**STATED PROBLEM**
Only the lines from the start of the data below through the line that contains "SC.camera = cam" are to be copied, exactly and without pictures.

Begin

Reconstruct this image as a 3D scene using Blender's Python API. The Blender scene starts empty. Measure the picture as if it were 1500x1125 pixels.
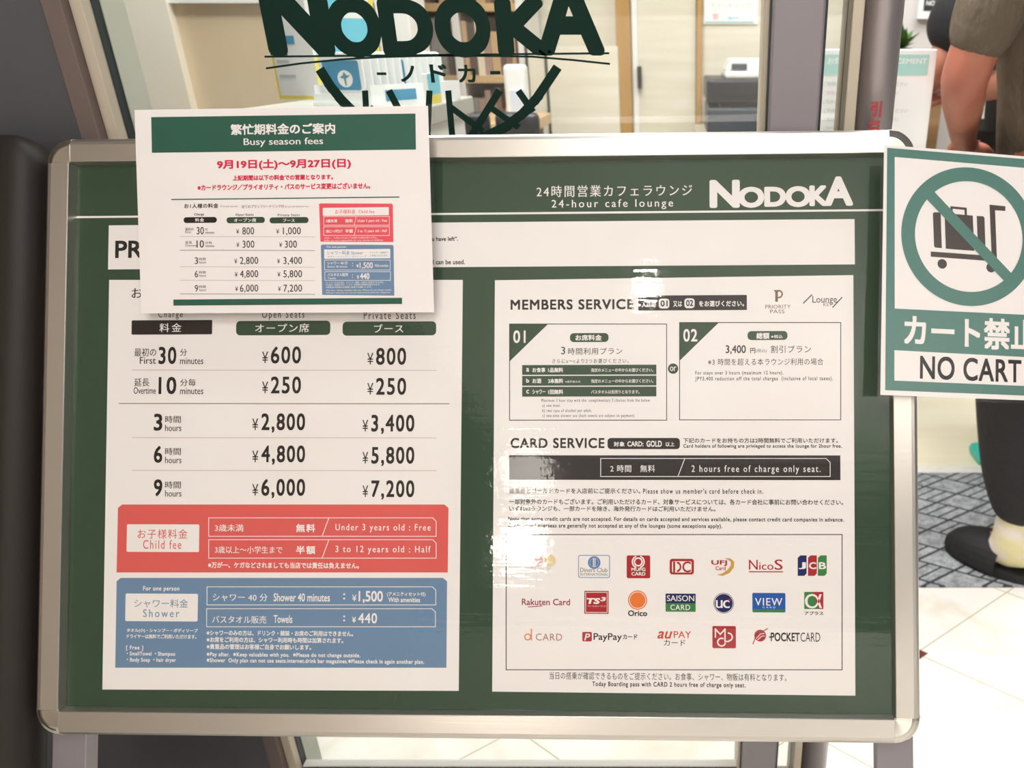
import bpy, bmesh, math, random
from mathutils import Vector, Matrix
random.seed(7)
SC = bpy.context.scene
COL = SC.collection

# ------------------------------------------------------------------ camera
CAM_H, PITCH, FPX, PPX, PPY = 1.15, math.radians(23.6), 1127.0, 1003.0, 562.5
cd = bpy.data.cameras.new('camera'); cam = bpy.data.objects.new('camera', cd); COL.objects.link(cam)
cam.location = (0, 0, CAM_H); cam.rotation_euler = (math.pi/2 - PITCH, 0, 0)
cd.sensor_width = 36; cd.sensor_fit = 'HORIZONTAL'; cd.lens = FPX/1500*36
cd.shift_x = (750-PPX)/1500; cd.shift_y = 0; cd.clip_start = .02
cd.dof.use_dof = True; cd.dof.focus_distance = .775; cd.dof.aperture_fstop = 7.0
SC.camera = cam

# ------------------------------------------------------------------ world, lamps, exposure
w = bpy.data.worlds.new('world'); SC.world = w; w.use_nodes = True
w.node_tree.nodes['Background'].inputs[0].default_value = (1.0, .965, .93, 1)
w.node_tree.nodes['Background'].inputs[1].default_value = .24
SC.view_settings.view_transform = 'Standard'; SC.view_settings.look = 'None'
SC.view_settings.gamma = 1; SC.view_settings.use_curve_mapping = False
SC.view_settings.exposure = -.33
SC.cycles.max_bounces = 8; SC.cycles.transparent_max_bounces = 16
SC.cycles.sample_clamp_indirect = 6
def lamp(name, loc, target, power, size, color=(1, .93, .84), shape='DISK', sy=None, spread=180):
    d = bpy.data.lights.new(name, 'AREA'); d.shape = shape; d.size = size
    if sy: d.size_y = sy
    d.energy = power; d.color = color; d.spread = math.radians(spread)
    o = bpy.data.objects.new(name, d); COL.objects.link(o); o.location = loc
    o.rotation_euler = (Vector(target)-Vector(loc)).to_track_quat('-Z', 'Y').to_euler()
    return o
lamp('corridor_downlight', (-.365, -1.75, 2.6), (-.1, .7, .9), 5, .085)
lamp('corridor_round_light', (-2.18, -6.69, 2.6), (-.2, .7, .9), 60, .42)
lamp('added_sheen_light', (-1.59, -4.38, 2.62), (-.2, .7, .9), 6, .42)  # lamp added only to lay a soft sheen on the cover sheet
lamp('corridor_panel_light', (.12, -.50, 2.75), (-.1, .75, .75), 5.0, 1.2, (1, .985, .978), 'RECTANGLE', .45, 80)
lamp('added_ceiling_uplight', (3.6, -2.6, 1.3), (.3, -3.3, 2.7), 225, 1.4, (1, .985, .97), 'RECTANGLE', 1.0, 92)  # added uplight without a known source, brightens the ceiling and low rear wall
lamp('added_window_floor_light', (-.2, 1.12, 2.75), (-.2, 1.05, 0), 38, 1.0, (1, .985, .96), 'RECTANGLE', .3)  # lamp added to brighten the floor strip just behind the glass
lamp('lounge_ceiling_light', (-.7, 1.5, 2.75), (-.7, 1.75, 0), 52, 1.2, (1, .975, .94), 'RECTANGLE', .9)
lamp('lounge_entrance_light', (1.1, 1.95, 2.75), (1.0, 1.75, 0), 38, 1.0, (1, .98, .955), 'RECTANGLE', .7, 130)

# ------------------------------------------------------------------ pixel rays (photo frame 1500x1125) -> points on real planes
FW = Vector((0, math.cos(PITCH), -math.sin(PITCH))); UP = Vector((0, math.sin(PITCH), math.cos(PITCH))); RT = Vector((1, 0, 0))
EYE = Vector((0, 0, CAM_H))
def ray(x, y): return FW + RT*((x-PPX)/FPX) + UP*((PPY-y)/FPX)
def on_y(x, y, Y): r = ray(x, y); return EYE + r*(Y/r.y)
def on_z(x, y, z): r = ray(x, y); return EYE + r*((z-CAM_H)/r.z)

# ------------------------------------------------------------------ materials
def lin(c):
    return tuple((v/12.92 if v <= .04045 else ((v+.055)/1.055)**2.4) for v in [x/255 for x in c])
MATS = {}
def mat(name, rgb, rough=.5, metal=0, coat=0, spec=.5, bump=None, var=None, emit=0):
    if name in MATS: return MATS[name]
    m = bpy.data.materials.new(name); m.use_nodes = True; nt = m.node_tree; b = nt.nodes['Principled BSDF']
    c = lin(rgb)+(1,)
    b.inputs['Base Color'].default_value = c; b.inputs['Roughness'].default_value = rough
    b.inputs['Metallic'].default_value = metal; b.inputs['Coat Weight'].default_value = coat
    b.inputs['Coat Roughness'].default_value = .12; b.inputs['Specular IOR Level'].default_value = spec
    tc = nt.nodes.new('ShaderNodeTexCoord')
    if bump or var:
        n = nt.nodes.new('ShaderNodeTexNoise'); mp = nt.nodes.new('ShaderNodeMapping')
        nt.links.new(tc.outputs['Object'], mp.inputs[0]); nt.links.new(mp.outputs[0], n.inputs['Vector'])
        sc, st, d = bump if bump else var
        n.inputs['Scale'].default_value = 1; mp.inputs['Scale'].default_value = sc if isinstance(sc, tuple) else (sc,)*3
        n.inputs['Detail'].default_value = 5
        if bump:
            bp = nt.nodes.new('ShaderNodeBump'); bp.inputs['Strength'].default_value = st; bp.inputs['Distance'].default_value = d
            nt.links.new(n.outputs['Fac'], bp.inputs['Height']); nt.links.new(bp.outputs[0], b.inputs['Normal'])
        if var:
            n2 = nt.nodes.new('ShaderNodeTexNoise'); mp2 = nt.nodes.new('ShaderNodeMapping')
            s2, amt, rgb2 = var
            mp2.inputs['Scale'].default_value = s2 if isinstance(s2, tuple) else (s2,)*3
            n2.inputs['Scale'].default_value = 1; n2.inputs['Detail'].default_value = 6
            nt.links.new(tc.outputs['Object'], mp2.inputs[0]); nt.links.new(mp2.outputs[0], n2.inputs['Vector'])
            rp = nt.nodes.new('ShaderNodeValToRGB'); rp.color_ramp.elements[0].position = .5-amt; rp.color_ramp.elements[1].position = .5+amt
            rp.color_ramp.elements[0].color = c; rp.color_ramp.elements[1].color = lin(rgb2)+(1,)
            nt.links.new(n2.outputs['Fac'], rp.inputs[0]); nt.links.new(rp.outputs[0], b.inputs['Base Color'])
    MATS[name] = m; return m
def film(name, tint=(1, 1, 1), rough=.03, bump=None, ior=1.5, gain=1.0):
    m = bpy.data.materials.new(name); m.use_nodes = True; nt = m.node_tree; nt.nodes.clear()
    o = nt.nodes.new('ShaderNodeOutputMaterial'); mx = nt.nodes.new('ShaderNodeMixShader')
    t = nt.nodes.new('ShaderNodeBsdfTransparent'); t.inputs[0].default_value = tint+(1,)
    g = nt.nodes.new('ShaderNodeBsdfGlossy'); g.inputs['Roughness'].default_value = rough
    lw = nt.nodes.new('ShaderNodeLayerWeight'); lw.inputs['Blend'].default_value = .5; r0 = ((ior-1)/(ior+1))**2
    pw = nt.nodes.new('ShaderNodeMath'); pw.operation = 'POWER'; pw.inputs[1].default_value = 5; nt.links.new(lw.outputs['Facing'], pw.inputs[0])
    f = nt.nodes.new('ShaderNodeMath'); f.operation = 'MULTIPLY_ADD'; f.inputs[1].default_value = 1-r0; f.inputs[2].default_value = r0; nt.links.new(pw.outputs[0], f.inputs[0])
    nt.links.new(f.outputs[0], mx.inputs[0]); nt.links.new(t.outputs[0], mx.inputs[1]); nt.links.new(g.outputs[0], mx.inputs[2])
    nt.links.new(mx.outputs[0], o.inputs[0])
    if bump:
        tc = nt.nodes.new('ShaderNodeTexCoord'); prev = None
        for sc, st, d in bump:
            mp = nt.nodes.new('ShaderNodeMapping'); n = nt.nodes.new('ShaderNodeTexNoise')
            mp.inputs['Scale'].default_value = sc; n.inputs['Scale'].default_value = 1; n.inputs['Detail'].default_value = 3
            nt.links.new(tc.outputs['Object'], mp.inputs[0]); nt.links.new(mp.outputs[0], n.inputs['Vector'])
            bp = nt.nodes.new('ShaderNodeBump'); bp.inputs['Strength'].default_value = st; bp.inputs['Distance'].default_value = d
            nt.links.new(n.outputs['Fac'], bp.inputs['Height'])
            if prev: nt.links.new(prev.outputs[0], bp.inputs['Normal'])
            prev = bp
        nt.links.new(prev.outputs[0], g.inputs['Normal'])
    MATS[name] = m; return m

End

**FINAL ANSWER**
Reconstruct this image as a 3D scene using Blender's Python API. The Blender scene starts empty. Measure the picture as if it were 1500x1125 pixels.
import bpy, bmesh, math, random
from mathutils import Vector, Matrix
random.seed(7)
SC = bpy.context.scene
COL = SC.collection

# ------------------------------------------------------------------ camera
CAM_H, PITCH, FPX, PPX, PPY = 1.15, math.radians(23.6), 1127.0, 1003.0, 562.5
cd = bpy.data.cameras.new('camera'); cam = bpy.data.objects.new('camera', cd); COL.objects.link(cam)
cam.location = (0, 0, CAM_H); cam.rotation_euler = (math.pi/2 - PITCH, 0, 0)
cd.sensor_width = 36; cd.sensor_fit = 'HORIZONTAL'; cd.lens = FPX/1500*36
cd.shift_x = (750-PPX)/1500; cd.shift_y = 0; cd.clip_start = .02
cd.dof.use_dof = True; cd.dof.focus_distance = .775; cd.dof.aperture_fstop = 7.0
SC.camera = cam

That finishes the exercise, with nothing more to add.